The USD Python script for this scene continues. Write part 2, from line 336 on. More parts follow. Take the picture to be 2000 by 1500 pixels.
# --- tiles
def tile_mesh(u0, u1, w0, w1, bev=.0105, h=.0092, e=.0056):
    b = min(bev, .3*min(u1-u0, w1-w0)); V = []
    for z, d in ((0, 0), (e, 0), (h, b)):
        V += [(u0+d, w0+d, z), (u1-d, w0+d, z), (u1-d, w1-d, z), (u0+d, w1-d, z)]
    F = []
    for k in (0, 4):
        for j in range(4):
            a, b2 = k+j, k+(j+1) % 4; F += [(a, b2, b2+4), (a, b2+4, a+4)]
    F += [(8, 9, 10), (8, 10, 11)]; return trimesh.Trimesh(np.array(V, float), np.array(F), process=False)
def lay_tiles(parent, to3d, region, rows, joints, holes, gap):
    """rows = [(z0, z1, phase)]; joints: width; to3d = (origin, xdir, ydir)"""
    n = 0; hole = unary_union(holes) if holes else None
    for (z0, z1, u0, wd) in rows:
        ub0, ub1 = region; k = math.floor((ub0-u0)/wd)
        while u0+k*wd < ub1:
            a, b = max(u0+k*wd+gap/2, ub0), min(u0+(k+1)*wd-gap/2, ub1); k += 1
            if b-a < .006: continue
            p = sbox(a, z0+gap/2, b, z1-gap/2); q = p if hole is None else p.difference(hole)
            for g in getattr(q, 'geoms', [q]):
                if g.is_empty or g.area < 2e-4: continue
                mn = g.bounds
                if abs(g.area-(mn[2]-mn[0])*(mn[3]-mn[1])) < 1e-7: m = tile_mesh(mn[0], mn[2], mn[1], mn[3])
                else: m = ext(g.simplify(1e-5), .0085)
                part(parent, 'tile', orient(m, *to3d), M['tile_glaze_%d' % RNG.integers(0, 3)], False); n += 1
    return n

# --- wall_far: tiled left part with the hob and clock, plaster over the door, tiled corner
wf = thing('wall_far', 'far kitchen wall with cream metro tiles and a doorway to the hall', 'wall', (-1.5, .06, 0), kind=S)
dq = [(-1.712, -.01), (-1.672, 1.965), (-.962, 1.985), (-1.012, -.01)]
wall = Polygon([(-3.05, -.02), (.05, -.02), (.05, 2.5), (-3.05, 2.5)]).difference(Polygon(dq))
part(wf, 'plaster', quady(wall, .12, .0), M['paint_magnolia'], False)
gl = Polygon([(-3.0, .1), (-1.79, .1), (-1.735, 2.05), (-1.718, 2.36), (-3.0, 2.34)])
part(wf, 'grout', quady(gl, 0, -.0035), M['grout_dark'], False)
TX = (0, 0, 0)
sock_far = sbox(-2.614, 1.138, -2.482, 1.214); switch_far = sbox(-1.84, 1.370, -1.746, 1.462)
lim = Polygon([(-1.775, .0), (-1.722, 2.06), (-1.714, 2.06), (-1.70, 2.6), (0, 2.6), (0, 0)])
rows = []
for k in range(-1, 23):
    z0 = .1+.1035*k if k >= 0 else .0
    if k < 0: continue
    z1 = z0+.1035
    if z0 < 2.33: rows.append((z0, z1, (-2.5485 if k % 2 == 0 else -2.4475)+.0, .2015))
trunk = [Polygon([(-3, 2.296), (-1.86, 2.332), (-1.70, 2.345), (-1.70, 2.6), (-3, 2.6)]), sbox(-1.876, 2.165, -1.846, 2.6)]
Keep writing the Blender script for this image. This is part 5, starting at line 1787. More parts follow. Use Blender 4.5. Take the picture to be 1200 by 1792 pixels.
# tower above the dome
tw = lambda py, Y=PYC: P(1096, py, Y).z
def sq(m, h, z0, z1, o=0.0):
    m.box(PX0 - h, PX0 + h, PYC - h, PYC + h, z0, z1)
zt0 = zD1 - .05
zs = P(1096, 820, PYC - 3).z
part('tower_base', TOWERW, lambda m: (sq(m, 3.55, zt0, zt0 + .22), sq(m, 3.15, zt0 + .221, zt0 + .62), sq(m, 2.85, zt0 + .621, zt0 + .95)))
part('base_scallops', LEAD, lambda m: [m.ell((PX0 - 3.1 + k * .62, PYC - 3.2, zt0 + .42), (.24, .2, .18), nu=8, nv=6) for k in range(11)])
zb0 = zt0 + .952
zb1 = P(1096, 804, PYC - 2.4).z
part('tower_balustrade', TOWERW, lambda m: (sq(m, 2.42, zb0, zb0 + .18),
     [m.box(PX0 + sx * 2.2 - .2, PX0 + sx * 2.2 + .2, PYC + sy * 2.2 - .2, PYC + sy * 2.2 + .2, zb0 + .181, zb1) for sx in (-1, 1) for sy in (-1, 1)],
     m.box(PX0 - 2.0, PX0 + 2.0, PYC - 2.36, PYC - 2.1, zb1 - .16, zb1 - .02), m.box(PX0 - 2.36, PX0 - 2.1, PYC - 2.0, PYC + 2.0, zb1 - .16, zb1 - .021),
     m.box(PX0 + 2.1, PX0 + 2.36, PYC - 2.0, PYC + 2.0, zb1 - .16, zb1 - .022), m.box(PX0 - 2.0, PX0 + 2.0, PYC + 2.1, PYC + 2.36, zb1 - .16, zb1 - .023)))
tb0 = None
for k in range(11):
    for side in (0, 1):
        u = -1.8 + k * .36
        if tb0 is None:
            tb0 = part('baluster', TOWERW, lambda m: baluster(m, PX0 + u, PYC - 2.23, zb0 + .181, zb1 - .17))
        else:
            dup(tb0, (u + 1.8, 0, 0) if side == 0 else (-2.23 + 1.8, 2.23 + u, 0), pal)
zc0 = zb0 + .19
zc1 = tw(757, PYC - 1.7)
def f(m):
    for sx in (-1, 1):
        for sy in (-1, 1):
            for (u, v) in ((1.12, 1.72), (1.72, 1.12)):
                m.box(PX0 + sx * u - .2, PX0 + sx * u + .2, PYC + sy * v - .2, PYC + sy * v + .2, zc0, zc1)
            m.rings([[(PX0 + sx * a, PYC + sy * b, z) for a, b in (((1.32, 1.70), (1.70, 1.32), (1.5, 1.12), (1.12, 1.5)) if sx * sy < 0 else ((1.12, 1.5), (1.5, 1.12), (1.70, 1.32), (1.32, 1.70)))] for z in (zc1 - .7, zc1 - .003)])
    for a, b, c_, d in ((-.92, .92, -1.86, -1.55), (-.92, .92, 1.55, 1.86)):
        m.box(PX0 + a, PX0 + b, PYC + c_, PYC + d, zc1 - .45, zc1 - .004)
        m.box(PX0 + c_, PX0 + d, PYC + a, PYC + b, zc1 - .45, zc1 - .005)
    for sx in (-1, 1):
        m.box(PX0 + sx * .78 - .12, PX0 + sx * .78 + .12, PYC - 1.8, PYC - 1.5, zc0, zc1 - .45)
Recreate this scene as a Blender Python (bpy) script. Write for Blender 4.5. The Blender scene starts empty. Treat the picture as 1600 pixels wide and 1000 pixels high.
++++++++
◆ Stated exercise
Output the listing above without altering a single character.

◆ Answer for the task
The USD Python script for this scene continues. Write part 2, from line 336 on. More parts follow. Take the picture to be 2000 by 1500 pixels.
# --- tiles
def tile_mesh(u0, u1, w0, w1, bev=.0105, h=.0092, e=.0056):
    b = min(bev, .3*min(u1-u0, w1-w0)); V = []
    for z, d in ((0, 0), (e, 0), (h, b)):
        V += [(u0+d, w0+d, z), (u1-d, w0+d, z), (u1-d, w1-d, z), (u0+d, w1-d, z)]
    F = []
    for k in (0, 4):
        for j in range(4):
            a, b2 = k+j, k+(j+1) % 4; F += [(a, b2, b2+4), (a, b2+4, a+4)]
    F += [(8, 9, 10), (8, 10, 11)]; return trimesh.Trimesh(np.array(V, float), np.array(F), process=False)
def lay_tiles(parent, to3d, region, rows, joints, holes, gap):
    """rows = [(z0, z1, phase)]; joints: width; to3d = (origin, xdir, ydir)"""
    n = 0; hole = unary_union(holes) if holes else None
    for (z0, z1, u0, wd) in rows:
        ub0, ub1 = region; k = math.floor((ub0-u0)/wd)
        while u0+k*wd < ub1:
            a, b = max(u0+k*wd+gap/2, ub0), min(u0+(k+1)*wd-gap/2, ub1); k += 1
            if b-a < .006: continue
            p = sbox(a, z0+gap/2, b, z1-gap/2); q = p if hole is None else p.difference(hole)
            for g in getattr(q, 'geoms', [q]):
                if g.is_empty or g.area < 2e-4: continue
                mn = g.bounds
                if abs(g.area-(mn[2]-mn[0])*(mn[3]-mn[1])) < 1e-7: m = tile_mesh(mn[0], mn[2], mn[1], mn[3])
                else: m = ext(g.simplify(1e-5), .0085)
                part(parent, 'tile', orient(m, *to3d), M['tile_glaze_%d' % RNG.integers(0, 3)], False); n += 1
    return n

# --- wall_far: tiled left part with the hob and clock, plaster over the door, tiled corner
wf = thing('wall_far', 'far kitchen wall with cream metro tiles and a doorway to the hall', 'wall', (-1.5, .06, 0), kind=S)
dq = [(-1.712, -.01), (-1.672, 1.965), (-.962, 1.985), (-1.012, -.01)]
wall = Polygon([(-3.05, -.02), (.05, -.02), (.05, 2.5), (-3.05, 2.5)]).difference(Polygon(dq))
part(wf, 'plaster', quady(wall, .12, .0), M['paint_magnolia'], False)
gl = Polygon([(-3.0, .1), (-1.79, .1), (-1.735, 2.05), (-1.718, 2.36), (-3.0, 2.34)])
part(wf, 'grout', quady(gl, 0, -.0035), M['grout_dark'], False)
TX = (0, 0, 0)
sock_far = sbox(-2.614, 1.138, -2.482, 1.214); switch_far = sbox(-1.84, 1.370, -1.746, 1.462)
lim = Polygon([(-1.775, .0), (-1.722, 2.06), (-1.714, 2.06), (-1.70, 2.6), (0, 2.6), (0, 0)])
rows = []
for k in range(-1, 23):
    z0 = .1+.1035*k if k >= 0 else .0
    if k < 0: continue
    z1 = z0+.1035
    if z0 < 2.33: rows.append((z0, z1, (-2.5485 if k % 2 == 0 else -2.4475)+.0, .2015))
trunk = [Polygon([(-3, 2.296), (-1.86, 2.332), (-1.70, 2.345), (-1.70, 2.6), (-3, 2.6)]), sbox(-1.876, 2.165, -1.846, 2.6)]
Keep writing the Blender script for this image. This is part 5, starting at line 1787. More parts follow. Use Blender 4.5. Take the picture to be 1200 by 1792 pixels.
# tower above the dome
tw = lambda py, Y=PYC: P(1096, py, Y).z
def sq(m, h, z0, z1, o=0.0):
    m.box(PX0 - h, PX0 + h, PYC - h, PYC + h, z0, z1)
zt0 = zD1 - .05
zs = P(1096, 820, PYC - 3).z
part('tower_base', TOWERW, lambda m: (sq(m, 3.55, zt0, zt0 + .22), sq(m, 3.15, zt0 + .221, zt0 + .62), sq(m, 2.85, zt0 + .621, zt0 + .95)))
part('base_scallops', LEAD, lambda m: [m.ell((PX0 - 3.1 + k * .62, PYC - 3.2, zt0 + .42), (.24, .2, .18), nu=8, nv=6) for k in range(11)])
zb0 = zt0 + .952
zb1 = P(1096, 804, PYC - 2.4).z
part('tower_balustrade', TOWERW, lambda m: (sq(m, 2.42, zb0, zb0 + .18),
     [m.box(PX0 + sx * 2.2 - .2, PX0 + sx * 2.2 + .2, PYC + sy * 2.2 - .2, PYC + sy * 2.2 + .2, zb0 + .181, zb1) for sx in (-1, 1) for sy in (-1, 1)],
     m.box(PX0 - 2.0, PX0 + 2.0, PYC - 2.36, PYC - 2.1, zb1 - .16, zb1 - .02), m.box(PX0 - 2.36, PX0 - 2.1, PYC - 2.0, PYC + 2.0, zb1 - .16, zb1 - .021),
     m.box(PX0 + 2.1, PX0 + 2.36, PYC - 2.0, PYC + 2.0, zb1 - .16, zb1 - .022), m.box(PX0 - 2.0, PX0 + 2.0, PYC + 2.1, PYC + 2.36, zb1 - .16, zb1 - .023)))
tb0 = None
for k in range(11):
    for side in (0, 1):
        u = -1.8 + k * .36
        if tb0 is None:
            tb0 = part('baluster', TOWERW, lambda m: baluster(m, PX0 + u, PYC - 2.23, zb0 + .181, zb1 - .17))
        else:
            dup(tb0, (u + 1.8, 0, 0) if side == 0 else (-2.23 + 1.8, 2.23 + u, 0), pal)
zc0 = zb0 + .19
zc1 = tw(757, PYC - 1.7)
def f(m):
    for sx in (-1, 1):
        for sy in (-1, 1):
            for (u, v) in ((1.12, 1.72), (1.72, 1.12)):
                m.box(PX0 + sx * u - .2, PX0 + sx * u + .2, PYC + sy * v - .2, PYC + sy * v + .2, zc0, zc1)
            m.rings([[(PX0 + sx * a, PYC + sy * b, z) for a, b in (((1.32, 1.70), (1.70, 1.32), (1.5, 1.12), (1.12, 1.5)) if sx * sy < 0 else ((1.12, 1.5), (1.5, 1.12), (1.70, 1.32), (1.32, 1.70)))] for z in (zc1 - .7, zc1 - .003)])
    for a, b, c_, d in ((-.92, .92, -1.86, -1.55), (-.92, .92, 1.55, 1.86)):
        m.box(PX0 + a, PX0 + b, PYC + c_, PYC + d, zc1 - .45, zc1 - .004)
        m.box(PX0 + c_, PX0 + d, PYC + a, PYC + b, zc1 - .45, zc1 - .005)
    for sx in (-1, 1):
        m.box(PX0 + sx * .78 - .12, PX0 + sx * .78 + .12, PYC - 1.8, PYC - 1.5, zc0, zc1 - .45)
Recreate this scene as a Blender Python (bpy) script. Write for Blender 4.5. The Blender scene starts empty. Treat the picture as 1600 pixels wide and 1000 pixels high.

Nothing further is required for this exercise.